>> Start Data records

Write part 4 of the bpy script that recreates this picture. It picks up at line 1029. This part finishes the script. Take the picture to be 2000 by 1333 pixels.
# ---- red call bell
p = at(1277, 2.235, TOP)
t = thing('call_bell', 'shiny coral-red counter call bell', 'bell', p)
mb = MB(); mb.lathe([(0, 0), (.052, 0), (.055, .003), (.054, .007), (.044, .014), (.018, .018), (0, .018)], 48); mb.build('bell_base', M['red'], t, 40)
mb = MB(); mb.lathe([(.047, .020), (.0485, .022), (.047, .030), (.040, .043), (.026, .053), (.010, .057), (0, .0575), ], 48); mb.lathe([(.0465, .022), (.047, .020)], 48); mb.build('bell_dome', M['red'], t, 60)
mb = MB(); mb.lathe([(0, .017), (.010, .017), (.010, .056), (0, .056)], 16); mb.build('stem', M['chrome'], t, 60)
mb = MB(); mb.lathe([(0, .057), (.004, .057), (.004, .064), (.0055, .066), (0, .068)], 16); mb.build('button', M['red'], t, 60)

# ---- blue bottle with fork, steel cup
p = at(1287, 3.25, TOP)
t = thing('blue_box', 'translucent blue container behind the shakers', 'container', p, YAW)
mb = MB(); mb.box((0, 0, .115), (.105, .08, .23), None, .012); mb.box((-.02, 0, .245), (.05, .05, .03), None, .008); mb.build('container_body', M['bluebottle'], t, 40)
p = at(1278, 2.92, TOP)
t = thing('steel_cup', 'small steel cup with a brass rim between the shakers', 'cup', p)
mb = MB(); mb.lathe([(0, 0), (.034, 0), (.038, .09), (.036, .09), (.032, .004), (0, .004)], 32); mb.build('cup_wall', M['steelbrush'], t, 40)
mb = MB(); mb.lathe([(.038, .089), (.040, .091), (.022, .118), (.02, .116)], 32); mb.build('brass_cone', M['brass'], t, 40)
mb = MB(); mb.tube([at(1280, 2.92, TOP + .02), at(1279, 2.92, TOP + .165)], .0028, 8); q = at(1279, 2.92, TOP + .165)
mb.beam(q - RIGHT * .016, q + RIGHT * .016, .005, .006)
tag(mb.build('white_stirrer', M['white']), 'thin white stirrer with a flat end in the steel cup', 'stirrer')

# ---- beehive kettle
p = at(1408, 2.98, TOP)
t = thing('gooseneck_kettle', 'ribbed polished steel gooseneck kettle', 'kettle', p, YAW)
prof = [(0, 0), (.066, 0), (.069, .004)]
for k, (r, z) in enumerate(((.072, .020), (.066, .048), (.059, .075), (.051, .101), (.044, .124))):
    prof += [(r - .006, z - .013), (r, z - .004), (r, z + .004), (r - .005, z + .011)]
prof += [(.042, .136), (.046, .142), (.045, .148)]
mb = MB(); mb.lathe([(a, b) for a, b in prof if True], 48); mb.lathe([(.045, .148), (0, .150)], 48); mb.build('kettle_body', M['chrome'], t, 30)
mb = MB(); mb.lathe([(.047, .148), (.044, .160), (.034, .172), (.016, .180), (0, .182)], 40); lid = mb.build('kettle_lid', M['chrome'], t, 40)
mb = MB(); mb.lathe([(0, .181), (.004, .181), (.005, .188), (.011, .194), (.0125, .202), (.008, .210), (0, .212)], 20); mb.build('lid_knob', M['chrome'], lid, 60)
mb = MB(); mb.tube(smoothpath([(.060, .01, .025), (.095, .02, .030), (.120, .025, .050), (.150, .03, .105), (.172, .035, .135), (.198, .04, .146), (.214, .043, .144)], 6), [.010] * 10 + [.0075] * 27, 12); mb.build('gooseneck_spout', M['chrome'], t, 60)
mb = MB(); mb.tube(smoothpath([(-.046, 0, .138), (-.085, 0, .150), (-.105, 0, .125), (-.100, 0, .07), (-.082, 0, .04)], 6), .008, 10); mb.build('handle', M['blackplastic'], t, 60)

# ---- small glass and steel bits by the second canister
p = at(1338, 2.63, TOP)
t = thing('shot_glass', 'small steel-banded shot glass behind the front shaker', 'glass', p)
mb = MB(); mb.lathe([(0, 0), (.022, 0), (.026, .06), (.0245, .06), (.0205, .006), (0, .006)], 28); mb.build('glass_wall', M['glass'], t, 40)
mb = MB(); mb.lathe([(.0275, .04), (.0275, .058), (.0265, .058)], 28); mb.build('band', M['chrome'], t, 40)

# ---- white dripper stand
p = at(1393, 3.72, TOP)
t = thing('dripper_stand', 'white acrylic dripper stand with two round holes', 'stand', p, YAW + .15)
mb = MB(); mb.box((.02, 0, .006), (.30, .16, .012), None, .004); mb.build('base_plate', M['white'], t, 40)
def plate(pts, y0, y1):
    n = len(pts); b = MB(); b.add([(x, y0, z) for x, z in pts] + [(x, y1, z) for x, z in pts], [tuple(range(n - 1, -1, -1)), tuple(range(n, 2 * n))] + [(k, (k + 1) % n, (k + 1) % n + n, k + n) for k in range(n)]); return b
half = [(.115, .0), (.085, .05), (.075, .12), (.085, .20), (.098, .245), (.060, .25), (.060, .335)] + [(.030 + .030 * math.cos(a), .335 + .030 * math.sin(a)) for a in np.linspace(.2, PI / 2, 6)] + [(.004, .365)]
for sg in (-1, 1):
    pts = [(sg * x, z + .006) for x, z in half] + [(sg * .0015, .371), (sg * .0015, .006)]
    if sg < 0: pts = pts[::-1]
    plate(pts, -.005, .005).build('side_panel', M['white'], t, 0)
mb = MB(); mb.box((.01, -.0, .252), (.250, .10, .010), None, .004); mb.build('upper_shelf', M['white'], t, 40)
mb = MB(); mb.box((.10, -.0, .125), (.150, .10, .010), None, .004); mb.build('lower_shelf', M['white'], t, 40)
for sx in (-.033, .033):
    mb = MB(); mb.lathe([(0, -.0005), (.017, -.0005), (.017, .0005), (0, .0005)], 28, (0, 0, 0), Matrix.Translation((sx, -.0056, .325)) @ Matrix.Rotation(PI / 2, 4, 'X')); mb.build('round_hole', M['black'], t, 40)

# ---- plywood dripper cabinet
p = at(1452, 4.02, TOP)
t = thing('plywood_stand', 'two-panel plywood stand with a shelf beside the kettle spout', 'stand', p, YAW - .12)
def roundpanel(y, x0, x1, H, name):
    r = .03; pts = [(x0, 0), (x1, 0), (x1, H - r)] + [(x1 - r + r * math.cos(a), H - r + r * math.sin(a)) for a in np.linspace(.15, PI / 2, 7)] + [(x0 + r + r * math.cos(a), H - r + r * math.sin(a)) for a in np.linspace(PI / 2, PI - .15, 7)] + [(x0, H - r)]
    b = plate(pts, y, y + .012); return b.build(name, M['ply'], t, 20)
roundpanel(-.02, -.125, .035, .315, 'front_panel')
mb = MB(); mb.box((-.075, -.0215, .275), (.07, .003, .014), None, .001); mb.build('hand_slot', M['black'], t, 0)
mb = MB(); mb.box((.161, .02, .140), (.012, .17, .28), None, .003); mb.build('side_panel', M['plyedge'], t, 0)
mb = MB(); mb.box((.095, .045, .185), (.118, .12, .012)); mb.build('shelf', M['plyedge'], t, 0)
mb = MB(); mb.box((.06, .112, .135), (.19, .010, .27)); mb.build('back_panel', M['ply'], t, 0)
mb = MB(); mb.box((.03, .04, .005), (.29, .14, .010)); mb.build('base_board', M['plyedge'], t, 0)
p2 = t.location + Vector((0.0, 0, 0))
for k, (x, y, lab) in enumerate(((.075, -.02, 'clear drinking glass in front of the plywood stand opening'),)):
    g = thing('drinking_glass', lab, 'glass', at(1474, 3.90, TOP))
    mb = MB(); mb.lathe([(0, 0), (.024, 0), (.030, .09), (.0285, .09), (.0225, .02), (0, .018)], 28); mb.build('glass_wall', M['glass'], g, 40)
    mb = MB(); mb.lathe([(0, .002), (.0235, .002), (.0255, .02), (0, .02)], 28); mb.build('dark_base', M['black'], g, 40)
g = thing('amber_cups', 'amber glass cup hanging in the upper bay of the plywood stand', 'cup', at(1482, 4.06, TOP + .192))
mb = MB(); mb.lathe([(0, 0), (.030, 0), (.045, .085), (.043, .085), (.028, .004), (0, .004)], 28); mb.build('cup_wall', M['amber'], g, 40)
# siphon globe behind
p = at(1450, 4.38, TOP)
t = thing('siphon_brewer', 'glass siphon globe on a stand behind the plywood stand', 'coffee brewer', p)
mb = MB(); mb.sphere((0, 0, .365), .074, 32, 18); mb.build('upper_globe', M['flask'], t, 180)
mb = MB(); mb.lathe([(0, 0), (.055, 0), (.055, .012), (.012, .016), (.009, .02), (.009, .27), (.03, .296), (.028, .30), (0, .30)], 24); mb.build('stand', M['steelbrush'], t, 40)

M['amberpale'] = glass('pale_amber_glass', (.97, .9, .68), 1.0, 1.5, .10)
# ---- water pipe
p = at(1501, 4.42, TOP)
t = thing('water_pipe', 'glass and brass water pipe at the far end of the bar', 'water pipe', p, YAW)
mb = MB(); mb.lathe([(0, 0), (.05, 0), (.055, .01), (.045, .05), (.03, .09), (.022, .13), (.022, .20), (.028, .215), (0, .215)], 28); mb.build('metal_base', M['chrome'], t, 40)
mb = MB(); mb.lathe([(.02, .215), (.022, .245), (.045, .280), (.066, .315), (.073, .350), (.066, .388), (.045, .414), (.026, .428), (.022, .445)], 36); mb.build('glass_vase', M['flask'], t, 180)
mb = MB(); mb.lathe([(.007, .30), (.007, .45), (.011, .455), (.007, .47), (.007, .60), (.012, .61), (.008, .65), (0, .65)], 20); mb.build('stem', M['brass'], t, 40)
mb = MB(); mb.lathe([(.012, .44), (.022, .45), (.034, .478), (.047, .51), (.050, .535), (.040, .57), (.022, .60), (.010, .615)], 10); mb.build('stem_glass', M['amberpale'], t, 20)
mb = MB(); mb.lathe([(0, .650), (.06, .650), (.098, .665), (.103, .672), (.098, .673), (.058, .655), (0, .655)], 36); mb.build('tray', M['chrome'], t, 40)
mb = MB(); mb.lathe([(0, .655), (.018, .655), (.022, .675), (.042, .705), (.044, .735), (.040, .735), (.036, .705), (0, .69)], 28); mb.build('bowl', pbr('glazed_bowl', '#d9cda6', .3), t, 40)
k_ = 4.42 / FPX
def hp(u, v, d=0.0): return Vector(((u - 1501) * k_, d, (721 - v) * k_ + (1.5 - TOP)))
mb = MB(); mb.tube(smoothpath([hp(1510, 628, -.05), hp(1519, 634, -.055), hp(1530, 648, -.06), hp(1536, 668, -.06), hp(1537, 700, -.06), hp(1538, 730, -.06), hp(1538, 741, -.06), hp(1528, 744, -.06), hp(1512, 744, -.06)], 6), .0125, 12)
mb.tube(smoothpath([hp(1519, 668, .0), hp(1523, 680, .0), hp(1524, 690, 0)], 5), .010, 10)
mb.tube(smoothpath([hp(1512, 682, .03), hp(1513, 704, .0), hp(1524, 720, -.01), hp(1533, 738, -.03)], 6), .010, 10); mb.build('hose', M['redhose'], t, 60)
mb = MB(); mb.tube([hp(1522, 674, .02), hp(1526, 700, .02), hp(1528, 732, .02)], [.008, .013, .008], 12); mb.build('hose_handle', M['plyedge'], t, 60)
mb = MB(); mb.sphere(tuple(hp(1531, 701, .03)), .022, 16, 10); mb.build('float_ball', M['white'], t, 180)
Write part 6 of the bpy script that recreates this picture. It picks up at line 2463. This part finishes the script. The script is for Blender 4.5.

>> End Data records

__Requirement__. Lines from the start of the material above through the line containing "mb.build('button', M['red'], t, 60)" are to be duplicated exactly, and only those.

__Complete response__.
Write part 4 of the bpy script that recreates this picture. It picks up at line 1029. This part finishes the script. Take the picture to be 2000 by 1333 pixels.
# ---- red call bell
p = at(1277, 2.235, TOP)
t = thing('call_bell', 'shiny coral-red counter call bell', 'bell', p)
mb = MB(); mb.lathe([(0, 0), (.052, 0), (.055, .003), (.054, .007), (.044, .014), (.018, .018), (0, .018)], 48); mb.build('bell_base', M['red'], t, 40)
mb = MB(); mb.lathe([(.047, .020), (.0485, .022), (.047, .030), (.040, .043), (.026, .053), (.010, .057), (0, .0575), ], 48); mb.lathe([(.0465, .022), (.047, .020)], 48); mb.build('bell_dome', M['red'], t, 60)
mb = MB(); mb.lathe([(0, .017), (.010, .017), (.010, .056), (0, .056)], 16); mb.build('stem', M['chrome'], t, 60)
mb = MB(); mb.lathe([(0, .057), (.004, .057), (.004, .064), (.0055, .066), (0, .068)], 16); mb.build('button', M['red'], t, 60)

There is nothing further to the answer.